• What you need to do: Check each line of the material below, and copy it if it holds the string "scene".

• Supplied information:
================
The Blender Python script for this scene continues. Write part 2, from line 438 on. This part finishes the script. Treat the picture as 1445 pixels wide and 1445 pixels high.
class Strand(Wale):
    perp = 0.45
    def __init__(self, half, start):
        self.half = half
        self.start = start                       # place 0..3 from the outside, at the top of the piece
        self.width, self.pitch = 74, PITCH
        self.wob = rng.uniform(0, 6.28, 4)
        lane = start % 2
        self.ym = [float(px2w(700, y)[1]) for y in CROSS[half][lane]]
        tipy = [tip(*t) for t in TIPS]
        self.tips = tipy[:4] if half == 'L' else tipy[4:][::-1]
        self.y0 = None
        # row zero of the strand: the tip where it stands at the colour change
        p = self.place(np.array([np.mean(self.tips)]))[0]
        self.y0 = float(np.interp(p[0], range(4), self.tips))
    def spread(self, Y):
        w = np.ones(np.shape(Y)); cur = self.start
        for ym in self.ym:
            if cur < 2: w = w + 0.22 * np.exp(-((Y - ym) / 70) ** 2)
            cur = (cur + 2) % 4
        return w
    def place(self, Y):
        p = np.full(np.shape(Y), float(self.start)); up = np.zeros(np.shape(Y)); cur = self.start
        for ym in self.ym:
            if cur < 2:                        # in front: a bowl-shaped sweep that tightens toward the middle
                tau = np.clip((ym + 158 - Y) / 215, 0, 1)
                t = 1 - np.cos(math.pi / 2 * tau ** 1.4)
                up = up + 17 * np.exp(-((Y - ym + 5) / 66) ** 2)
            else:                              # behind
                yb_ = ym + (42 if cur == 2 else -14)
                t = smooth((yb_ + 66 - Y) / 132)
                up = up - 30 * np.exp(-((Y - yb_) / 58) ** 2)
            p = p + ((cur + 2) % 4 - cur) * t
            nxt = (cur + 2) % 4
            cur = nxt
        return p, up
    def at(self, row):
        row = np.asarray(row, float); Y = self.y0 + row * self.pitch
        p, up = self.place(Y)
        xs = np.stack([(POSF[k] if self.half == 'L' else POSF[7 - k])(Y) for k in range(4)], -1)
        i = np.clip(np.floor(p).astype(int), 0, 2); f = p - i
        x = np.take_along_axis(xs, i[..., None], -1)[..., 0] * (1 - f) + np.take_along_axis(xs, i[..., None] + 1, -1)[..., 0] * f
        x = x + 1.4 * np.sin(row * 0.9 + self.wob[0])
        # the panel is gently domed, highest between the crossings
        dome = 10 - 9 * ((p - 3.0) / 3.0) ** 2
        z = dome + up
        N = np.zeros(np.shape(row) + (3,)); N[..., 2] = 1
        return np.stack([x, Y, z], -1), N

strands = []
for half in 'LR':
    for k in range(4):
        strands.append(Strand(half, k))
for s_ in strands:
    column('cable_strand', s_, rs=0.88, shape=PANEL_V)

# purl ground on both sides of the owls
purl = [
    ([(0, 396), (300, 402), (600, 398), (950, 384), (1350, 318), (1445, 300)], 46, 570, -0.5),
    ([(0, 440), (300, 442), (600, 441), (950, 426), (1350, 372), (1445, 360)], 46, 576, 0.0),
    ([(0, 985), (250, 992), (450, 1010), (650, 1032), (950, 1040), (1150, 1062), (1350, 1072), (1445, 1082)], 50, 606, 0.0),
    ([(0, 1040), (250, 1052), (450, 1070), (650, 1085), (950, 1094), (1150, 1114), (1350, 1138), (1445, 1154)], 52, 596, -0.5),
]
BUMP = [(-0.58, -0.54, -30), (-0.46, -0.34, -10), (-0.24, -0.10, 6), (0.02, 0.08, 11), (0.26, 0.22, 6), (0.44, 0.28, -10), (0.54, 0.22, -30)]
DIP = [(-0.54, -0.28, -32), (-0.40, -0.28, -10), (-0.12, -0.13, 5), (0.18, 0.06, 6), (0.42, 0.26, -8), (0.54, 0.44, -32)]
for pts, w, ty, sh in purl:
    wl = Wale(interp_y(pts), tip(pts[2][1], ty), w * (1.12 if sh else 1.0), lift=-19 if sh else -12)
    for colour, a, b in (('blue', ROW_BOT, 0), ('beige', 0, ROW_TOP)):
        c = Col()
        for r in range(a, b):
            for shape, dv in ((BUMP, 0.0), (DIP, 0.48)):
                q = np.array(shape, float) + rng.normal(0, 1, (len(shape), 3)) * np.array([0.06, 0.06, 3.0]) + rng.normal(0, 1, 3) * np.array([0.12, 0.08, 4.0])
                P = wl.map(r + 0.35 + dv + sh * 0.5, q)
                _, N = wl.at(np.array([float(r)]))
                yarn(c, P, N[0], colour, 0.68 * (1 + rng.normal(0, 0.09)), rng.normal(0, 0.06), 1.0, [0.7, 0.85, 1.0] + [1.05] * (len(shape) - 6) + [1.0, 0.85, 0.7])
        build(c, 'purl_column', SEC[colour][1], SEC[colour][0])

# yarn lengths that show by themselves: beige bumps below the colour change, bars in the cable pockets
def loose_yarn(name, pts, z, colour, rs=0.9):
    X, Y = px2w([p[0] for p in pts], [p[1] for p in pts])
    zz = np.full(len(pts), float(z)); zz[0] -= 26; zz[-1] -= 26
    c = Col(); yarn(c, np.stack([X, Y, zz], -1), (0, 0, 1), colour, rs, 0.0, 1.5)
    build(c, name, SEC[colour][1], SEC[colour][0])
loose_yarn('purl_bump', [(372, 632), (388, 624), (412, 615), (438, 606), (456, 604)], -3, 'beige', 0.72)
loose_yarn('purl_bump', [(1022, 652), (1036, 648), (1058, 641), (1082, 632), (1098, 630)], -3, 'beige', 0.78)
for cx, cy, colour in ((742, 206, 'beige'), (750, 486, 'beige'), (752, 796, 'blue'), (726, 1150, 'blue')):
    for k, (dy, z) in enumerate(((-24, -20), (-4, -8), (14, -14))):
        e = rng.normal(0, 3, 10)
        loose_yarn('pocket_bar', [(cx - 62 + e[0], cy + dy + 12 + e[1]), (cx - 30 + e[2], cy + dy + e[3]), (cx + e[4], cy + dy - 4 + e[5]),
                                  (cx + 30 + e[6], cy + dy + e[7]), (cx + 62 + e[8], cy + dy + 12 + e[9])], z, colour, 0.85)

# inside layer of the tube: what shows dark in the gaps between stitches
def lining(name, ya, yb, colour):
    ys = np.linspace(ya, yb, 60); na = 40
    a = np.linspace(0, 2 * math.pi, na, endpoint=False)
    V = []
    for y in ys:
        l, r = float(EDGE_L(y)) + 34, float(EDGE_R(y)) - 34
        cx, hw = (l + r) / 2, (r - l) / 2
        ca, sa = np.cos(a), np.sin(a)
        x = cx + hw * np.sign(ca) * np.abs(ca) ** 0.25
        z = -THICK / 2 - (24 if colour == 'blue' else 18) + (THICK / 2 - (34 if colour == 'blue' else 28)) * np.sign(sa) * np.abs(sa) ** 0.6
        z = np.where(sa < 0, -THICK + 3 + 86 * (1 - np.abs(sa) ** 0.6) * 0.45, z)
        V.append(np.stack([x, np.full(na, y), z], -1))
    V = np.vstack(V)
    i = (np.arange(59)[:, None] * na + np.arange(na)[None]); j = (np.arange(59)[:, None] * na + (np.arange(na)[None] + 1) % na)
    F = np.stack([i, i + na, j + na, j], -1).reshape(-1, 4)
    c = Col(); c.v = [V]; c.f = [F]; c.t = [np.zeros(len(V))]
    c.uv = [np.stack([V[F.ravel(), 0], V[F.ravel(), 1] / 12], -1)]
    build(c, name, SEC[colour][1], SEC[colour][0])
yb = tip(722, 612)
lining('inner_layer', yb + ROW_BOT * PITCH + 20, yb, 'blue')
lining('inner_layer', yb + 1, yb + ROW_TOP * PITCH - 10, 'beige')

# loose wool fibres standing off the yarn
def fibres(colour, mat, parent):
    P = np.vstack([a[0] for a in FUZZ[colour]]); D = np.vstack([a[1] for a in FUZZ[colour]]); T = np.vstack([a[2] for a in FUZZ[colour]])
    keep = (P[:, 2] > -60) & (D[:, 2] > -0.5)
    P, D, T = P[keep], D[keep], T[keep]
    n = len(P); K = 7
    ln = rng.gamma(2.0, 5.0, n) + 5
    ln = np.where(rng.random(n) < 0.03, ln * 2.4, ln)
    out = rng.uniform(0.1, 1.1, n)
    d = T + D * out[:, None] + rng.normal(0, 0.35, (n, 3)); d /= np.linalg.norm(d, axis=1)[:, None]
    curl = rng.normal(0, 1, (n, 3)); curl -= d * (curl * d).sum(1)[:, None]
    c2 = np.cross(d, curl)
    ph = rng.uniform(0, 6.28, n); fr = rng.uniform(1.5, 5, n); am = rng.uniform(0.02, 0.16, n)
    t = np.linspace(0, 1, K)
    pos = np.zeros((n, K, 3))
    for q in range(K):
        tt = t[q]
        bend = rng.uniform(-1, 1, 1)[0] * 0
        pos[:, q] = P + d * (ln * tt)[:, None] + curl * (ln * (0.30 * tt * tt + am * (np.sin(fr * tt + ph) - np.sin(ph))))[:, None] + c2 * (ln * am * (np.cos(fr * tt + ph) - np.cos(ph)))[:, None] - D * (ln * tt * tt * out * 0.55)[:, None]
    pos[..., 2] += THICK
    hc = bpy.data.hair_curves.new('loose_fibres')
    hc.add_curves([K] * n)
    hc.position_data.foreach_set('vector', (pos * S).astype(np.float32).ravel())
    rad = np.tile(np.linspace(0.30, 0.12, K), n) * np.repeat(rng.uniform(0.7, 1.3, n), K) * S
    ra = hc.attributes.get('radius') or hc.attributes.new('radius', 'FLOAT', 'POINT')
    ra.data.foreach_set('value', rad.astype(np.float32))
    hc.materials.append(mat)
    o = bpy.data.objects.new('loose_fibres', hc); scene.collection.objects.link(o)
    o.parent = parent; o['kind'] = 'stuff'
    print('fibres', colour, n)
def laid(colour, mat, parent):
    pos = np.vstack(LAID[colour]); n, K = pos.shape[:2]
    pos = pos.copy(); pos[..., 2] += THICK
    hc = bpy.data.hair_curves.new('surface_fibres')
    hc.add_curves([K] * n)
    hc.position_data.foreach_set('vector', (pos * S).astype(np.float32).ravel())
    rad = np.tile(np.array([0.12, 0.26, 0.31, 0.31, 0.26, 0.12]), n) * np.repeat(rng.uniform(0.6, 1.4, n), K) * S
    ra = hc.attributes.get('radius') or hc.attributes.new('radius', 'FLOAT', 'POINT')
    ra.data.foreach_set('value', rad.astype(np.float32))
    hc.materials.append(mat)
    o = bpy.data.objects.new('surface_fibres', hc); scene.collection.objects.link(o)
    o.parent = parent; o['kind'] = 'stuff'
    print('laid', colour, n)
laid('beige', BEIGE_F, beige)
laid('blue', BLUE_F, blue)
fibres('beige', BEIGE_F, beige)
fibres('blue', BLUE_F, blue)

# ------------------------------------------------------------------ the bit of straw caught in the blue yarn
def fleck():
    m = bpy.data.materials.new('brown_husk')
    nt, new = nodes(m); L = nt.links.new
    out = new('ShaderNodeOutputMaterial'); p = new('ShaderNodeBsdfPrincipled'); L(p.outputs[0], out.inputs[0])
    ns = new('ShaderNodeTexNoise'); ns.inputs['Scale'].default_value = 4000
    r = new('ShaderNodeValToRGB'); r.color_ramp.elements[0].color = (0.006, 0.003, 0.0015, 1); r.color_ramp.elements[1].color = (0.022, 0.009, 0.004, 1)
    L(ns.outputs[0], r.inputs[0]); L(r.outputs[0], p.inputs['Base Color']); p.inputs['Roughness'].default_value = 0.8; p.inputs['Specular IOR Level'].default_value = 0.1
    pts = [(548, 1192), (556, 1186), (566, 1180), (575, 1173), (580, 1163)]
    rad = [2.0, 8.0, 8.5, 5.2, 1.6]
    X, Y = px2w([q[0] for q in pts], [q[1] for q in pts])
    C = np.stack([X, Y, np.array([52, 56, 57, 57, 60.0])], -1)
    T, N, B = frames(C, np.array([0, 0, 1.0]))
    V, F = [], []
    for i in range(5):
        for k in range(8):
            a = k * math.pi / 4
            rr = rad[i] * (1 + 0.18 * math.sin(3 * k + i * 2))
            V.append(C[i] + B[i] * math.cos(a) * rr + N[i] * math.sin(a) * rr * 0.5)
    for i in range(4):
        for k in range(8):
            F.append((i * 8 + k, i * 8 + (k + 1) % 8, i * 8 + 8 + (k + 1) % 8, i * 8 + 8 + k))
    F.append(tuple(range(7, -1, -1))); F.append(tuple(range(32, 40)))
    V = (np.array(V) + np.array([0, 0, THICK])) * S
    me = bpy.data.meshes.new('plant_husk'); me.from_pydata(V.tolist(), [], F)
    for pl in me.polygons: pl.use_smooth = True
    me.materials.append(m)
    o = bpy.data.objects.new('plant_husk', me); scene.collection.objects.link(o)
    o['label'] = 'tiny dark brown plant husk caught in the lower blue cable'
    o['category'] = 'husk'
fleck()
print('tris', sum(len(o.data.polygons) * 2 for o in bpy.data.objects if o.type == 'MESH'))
================
• Correct output:
The Blender Python script for this scene continues. Write part 2, from line 438 on. This part finishes the script. Treat the picture as 1445 pixels wide and 1445 pixels high.
    o = bpy.data.objects.new('loose_fibres', hc); scene.collection.objects.link(o)
    o = bpy.data.objects.new('surface_fibres', hc); scene.collection.objects.link(o)
    o = bpy.data.objects.new('plant_husk', me); scene.collection.objects.link(o)